L'autre anomalie que j'ai maintes fois soulignée ici, c'est qu'il dit tout et son contraire dans la même phrase. Il va geler les retraites mais maintenir le pouvoir d'achat, il va développer les trajets en bus tout en ménageant le train, etc. Et parfois l'habitude de ce balancement ridicule lui fait opposer des choses qui ne sont pas contraires, par exemple quand il dit qu'il a, avec Mme Merkel, des conversations franches mais sincères.
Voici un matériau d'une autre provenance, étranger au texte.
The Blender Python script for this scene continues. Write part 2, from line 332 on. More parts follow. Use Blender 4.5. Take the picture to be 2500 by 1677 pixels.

Enfin la troisième anomalie, c'est celle de l'orthographe comme je l'ai souligné depuis le début de son quinquennat dans une douzaine de papiers où je m'étonnais qu'aucun membre de son équipe ne soit capable de rétablir les formes correctes. J'ai pris soin de consigner sur un serveur protégé la version initiale (corrigée par ses auteurs le lendemain) de l'invraisemblable communiqué du 3 septembre 2015 que voici http://monsujet.fr/declaration.pdf. Il comporte, après passage entre les mains de cinq personnes minimum, une vingtaine de fautes grossières qui discréditent à jamais l'exécutif aux yeux du moindre instituteur honnête, même socialiste. Je m'en suis étonné en ces termes dans le Figaro, l'article a été lu 180 000 fois (source Nouvel Obs, que me blâme en outre explicitement d'être une "machine de guerre", un "écrivain réac"http://rue89.nouvelobs.com/2015/10/14/figarovox-rech-jeune-plume-vomit-epoque-261635).

Le résultat est facile à vérifier sur Google, alors que le Figaro me réclamait deux articles par semaine depuis deux ans, alors que j'étais le plus "cliqué" pour un article unique du  Vox en 2014 et 2015, plus rien n'est paru sous ma plume dans ce journal après cela.

Alors quand nous voyons la presse s'émouvoir après l'éviction d'Aude Ancelin, numéro deux de l'Obs, qui aurait déplu à l'Elysée, et quand on l'entend à présent affirmer partout, comme si l'on tombait des nues, que l'Elysée intervient directement dans le comportement des rédactions à l'égard de leurs collaborateurs, j'ai la faiblesse de rappeler qu'aucune indignation du même ordre n'a jamais accueilli l'éviction d'un écrivain de droite, d'abord parce qu'il était réputé réac et que c'était bien fait pour lui, ensuite parce qu'à l'époque tout le monde haussait les épaules en disant que François Hollande avait mieux à faire que de surveiller la presse. En tout cas s'il ne le fait pas lui même Bernard Cazeneuve y veille. Un article publié à son sujet, une lettre ouverte à Bernard Cazeneuve, a quant à elle tout bonnement disparu des archives internet du Figaro, fait rarissime, mais on la trouve ici http://www.prechi-precha.fr/bernard-cazeneuve-oublie-les-chretiens-mossoul/

Tout cela porte la marque d'un rapport effrayant à la chose écrite, qu'on en soit l'auteur, qu'on en blâme les auteurs, qu'on cherche à en faire contrôler la production, la diffusion, c'est le signe d'un délitement profond du pouvoir et il est curieux de voir que finalement, selon toute probabilité, entre les mensonges, les approximations, les incorrections, les expressions malheureuses (les sans-dents), c'est par la parole que le régime tombera.